Most importantly for Test match cricket this is now a pattern. It happened with the Indians in England in 2014, (there too, Lord’s was an aberration); with the English in Australia in end 2013; and now it has happened with the Australians in England. Except South Africa, no other team is being able to negotiate overseas playing conditions. Home advantage is fast turning into the deciding factor making Test cricket predictable. Versatility and adaptability, which made Ricky Ponting’s team near invincible, is now a thing of the past. Players like Hayden and Langer, Ponting, Clarke and the Waugh brothers followed by Gilchrist could master any condition in any part of the world. India with Sehwag and the famed batting quartet – Sachin, Rahul, Sourav and Laxman, did this for a while. Unless you are able to master alien conditions, you will never be a quality Test match player. Clarke knows that and unfortunately for him, it had to end in a rather disappointing manner.

Could Clarke have done things differently? Was there anything that he ought to have tried?

Perhaps not. Clarke did his very best in the nets. He worked as hard as ever and in fact, harder. He would go out to train as early as 6am on most days. But he was not at his best to hold the batting together and in his absence, no one managed to put his hand up. For some years the Australian batting had revolved around the brilliance of Clarke. Twice ICC Batsman of the Year, he even managed to get them back to the top of the world rankings as captain. But once he himself lost the magic, the team crumpled around him.

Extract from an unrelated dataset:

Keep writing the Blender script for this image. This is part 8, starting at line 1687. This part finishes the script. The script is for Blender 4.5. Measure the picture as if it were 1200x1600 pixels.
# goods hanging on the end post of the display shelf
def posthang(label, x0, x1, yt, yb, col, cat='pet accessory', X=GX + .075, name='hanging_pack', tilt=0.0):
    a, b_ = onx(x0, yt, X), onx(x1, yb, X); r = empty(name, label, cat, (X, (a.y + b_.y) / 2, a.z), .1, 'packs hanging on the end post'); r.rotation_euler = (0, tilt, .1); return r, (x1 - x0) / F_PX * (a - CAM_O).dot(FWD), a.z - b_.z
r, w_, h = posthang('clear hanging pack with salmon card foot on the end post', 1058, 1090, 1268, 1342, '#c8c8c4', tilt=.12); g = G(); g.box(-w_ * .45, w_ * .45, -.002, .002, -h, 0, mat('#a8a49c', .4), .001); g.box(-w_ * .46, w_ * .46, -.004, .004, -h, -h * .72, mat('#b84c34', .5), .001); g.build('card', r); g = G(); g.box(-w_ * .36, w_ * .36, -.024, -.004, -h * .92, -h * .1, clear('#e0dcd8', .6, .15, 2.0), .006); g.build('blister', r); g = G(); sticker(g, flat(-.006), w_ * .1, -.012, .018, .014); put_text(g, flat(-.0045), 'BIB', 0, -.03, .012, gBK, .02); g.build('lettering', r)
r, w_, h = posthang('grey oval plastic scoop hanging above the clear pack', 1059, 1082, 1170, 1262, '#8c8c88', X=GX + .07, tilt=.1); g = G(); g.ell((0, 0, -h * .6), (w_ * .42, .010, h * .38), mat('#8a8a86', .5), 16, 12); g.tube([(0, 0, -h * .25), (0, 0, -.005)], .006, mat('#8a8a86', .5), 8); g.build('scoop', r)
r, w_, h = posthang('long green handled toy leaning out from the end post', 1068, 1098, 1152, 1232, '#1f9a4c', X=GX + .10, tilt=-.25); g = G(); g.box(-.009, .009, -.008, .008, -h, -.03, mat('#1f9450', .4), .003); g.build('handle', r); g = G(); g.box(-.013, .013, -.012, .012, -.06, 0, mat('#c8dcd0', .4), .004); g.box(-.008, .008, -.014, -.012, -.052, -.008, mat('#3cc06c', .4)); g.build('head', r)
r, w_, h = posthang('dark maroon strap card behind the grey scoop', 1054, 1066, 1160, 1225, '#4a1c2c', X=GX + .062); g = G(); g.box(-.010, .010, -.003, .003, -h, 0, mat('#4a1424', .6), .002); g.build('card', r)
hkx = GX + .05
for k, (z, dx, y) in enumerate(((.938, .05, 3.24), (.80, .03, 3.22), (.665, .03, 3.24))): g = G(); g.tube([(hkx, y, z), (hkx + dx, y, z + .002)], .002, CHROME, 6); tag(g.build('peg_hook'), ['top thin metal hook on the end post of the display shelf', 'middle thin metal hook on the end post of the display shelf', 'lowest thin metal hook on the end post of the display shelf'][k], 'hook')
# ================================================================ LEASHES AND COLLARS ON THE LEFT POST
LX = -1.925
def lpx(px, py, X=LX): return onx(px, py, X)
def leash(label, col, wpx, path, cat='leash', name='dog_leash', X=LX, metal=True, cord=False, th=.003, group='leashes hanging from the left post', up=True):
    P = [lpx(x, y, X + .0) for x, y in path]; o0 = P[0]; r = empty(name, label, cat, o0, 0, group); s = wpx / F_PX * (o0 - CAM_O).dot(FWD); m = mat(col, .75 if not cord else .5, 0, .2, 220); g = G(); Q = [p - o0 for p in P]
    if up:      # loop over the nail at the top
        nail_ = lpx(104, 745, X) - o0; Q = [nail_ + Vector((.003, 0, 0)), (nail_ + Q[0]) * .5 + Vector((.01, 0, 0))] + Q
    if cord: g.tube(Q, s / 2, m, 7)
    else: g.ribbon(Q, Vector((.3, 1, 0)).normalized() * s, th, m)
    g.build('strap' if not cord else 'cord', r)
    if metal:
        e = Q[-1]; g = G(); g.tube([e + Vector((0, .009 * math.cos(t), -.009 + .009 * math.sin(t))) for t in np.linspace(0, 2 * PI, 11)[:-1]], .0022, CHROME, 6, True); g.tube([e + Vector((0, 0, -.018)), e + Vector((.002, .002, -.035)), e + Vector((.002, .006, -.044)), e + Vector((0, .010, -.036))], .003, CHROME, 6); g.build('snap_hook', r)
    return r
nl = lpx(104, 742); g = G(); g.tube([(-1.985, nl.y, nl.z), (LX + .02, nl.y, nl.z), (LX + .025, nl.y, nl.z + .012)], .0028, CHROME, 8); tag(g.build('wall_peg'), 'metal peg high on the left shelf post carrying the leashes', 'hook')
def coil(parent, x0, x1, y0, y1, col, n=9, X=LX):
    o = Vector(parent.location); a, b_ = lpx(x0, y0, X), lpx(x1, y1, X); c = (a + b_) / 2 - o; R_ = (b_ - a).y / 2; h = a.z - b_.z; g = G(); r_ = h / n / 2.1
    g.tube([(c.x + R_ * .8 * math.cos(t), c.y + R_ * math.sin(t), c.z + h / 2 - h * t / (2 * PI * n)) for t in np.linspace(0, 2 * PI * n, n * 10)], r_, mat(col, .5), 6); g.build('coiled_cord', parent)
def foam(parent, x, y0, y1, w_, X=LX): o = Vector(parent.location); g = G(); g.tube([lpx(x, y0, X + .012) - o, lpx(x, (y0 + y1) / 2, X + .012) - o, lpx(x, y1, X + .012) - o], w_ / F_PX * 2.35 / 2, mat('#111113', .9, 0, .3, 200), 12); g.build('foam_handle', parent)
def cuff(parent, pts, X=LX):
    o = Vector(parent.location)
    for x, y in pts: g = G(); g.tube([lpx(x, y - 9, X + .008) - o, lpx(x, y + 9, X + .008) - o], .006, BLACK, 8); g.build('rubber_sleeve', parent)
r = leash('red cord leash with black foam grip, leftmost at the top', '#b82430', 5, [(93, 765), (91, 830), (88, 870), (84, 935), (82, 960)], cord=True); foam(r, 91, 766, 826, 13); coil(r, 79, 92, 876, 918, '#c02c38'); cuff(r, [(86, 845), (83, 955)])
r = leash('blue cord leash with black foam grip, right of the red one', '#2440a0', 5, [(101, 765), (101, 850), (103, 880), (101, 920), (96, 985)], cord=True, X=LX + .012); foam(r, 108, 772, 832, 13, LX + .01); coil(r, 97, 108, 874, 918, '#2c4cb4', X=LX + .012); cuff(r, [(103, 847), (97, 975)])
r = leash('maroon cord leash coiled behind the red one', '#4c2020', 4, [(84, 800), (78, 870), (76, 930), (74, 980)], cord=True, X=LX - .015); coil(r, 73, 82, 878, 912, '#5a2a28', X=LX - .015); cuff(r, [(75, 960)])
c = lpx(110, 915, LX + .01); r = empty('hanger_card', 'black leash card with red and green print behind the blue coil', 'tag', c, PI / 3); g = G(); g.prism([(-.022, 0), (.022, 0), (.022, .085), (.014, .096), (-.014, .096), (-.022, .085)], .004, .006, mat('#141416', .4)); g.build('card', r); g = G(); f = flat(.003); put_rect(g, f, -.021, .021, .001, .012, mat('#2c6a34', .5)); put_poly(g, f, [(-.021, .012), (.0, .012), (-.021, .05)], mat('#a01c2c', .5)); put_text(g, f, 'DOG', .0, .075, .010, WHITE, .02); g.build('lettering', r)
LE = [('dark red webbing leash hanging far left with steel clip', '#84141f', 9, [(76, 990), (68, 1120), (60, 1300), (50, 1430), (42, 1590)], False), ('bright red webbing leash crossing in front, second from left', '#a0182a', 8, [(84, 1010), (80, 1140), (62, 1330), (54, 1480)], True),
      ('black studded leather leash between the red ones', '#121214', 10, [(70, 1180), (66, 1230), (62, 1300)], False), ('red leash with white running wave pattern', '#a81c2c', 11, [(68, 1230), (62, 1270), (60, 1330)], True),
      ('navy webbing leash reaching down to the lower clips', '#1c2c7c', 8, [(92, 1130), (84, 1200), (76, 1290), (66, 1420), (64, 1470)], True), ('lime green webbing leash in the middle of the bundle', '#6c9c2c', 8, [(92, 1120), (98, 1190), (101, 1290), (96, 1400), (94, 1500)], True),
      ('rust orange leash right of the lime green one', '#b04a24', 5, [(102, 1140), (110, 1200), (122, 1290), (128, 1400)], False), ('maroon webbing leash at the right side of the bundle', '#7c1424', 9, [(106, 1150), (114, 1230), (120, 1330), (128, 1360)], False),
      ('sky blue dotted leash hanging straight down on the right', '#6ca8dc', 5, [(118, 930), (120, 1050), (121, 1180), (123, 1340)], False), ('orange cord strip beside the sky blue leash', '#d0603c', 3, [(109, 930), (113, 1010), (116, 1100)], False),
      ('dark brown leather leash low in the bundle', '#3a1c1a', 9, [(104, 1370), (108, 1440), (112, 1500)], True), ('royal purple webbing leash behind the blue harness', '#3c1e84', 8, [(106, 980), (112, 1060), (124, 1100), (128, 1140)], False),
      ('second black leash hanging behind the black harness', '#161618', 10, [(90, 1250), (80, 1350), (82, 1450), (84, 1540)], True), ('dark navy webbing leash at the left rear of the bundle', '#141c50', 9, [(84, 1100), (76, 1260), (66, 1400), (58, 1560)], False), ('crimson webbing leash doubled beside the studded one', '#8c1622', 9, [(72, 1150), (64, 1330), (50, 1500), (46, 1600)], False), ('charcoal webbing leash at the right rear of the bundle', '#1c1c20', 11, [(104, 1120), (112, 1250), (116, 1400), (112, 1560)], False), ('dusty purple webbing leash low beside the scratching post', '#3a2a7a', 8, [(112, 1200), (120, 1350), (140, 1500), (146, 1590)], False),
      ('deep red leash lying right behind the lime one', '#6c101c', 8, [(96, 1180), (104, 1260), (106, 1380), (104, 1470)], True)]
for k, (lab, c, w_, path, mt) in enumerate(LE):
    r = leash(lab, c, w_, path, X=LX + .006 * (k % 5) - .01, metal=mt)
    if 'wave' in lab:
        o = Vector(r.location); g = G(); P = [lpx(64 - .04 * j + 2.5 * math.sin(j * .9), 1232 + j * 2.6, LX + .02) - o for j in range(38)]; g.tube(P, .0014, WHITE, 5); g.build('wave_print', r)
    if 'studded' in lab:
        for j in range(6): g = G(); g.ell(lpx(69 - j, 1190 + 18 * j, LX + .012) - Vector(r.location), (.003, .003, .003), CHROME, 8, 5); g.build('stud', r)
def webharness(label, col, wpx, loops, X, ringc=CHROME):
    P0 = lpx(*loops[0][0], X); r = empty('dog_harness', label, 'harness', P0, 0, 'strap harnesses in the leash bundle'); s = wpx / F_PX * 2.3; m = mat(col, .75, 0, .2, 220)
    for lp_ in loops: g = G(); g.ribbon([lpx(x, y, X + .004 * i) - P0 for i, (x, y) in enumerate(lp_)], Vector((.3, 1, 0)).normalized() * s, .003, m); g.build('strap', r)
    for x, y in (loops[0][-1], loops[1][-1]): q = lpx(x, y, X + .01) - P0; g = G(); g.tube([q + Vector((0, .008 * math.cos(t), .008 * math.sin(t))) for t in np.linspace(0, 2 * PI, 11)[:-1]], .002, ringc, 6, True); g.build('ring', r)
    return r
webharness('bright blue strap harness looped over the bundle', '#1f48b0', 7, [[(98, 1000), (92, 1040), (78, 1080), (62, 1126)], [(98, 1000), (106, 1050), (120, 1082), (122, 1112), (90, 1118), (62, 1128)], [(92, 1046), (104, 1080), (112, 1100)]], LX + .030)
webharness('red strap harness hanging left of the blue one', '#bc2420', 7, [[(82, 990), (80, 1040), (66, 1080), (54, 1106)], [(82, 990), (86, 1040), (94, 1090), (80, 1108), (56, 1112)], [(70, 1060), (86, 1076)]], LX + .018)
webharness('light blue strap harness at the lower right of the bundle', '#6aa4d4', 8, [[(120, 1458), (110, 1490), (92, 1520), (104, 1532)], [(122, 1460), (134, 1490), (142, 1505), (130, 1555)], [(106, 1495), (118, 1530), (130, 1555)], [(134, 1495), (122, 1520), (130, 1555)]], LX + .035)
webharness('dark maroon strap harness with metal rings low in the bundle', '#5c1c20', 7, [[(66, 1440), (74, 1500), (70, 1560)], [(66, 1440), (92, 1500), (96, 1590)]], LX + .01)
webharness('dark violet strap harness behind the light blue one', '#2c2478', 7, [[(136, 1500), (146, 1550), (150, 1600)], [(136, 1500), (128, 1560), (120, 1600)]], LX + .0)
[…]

In the absence of eleven quality performers who can do it day in day out in overseas conditions, exceptional individual performers will have to make a difference to keep test cricket relevant. Whether it is Virat for India or Smith and Warner for Australia, it is now up to these performers to buck the trend. The question is: are they as good as we think they are? To go back to James, “What do they now of cricket that only cricket know?”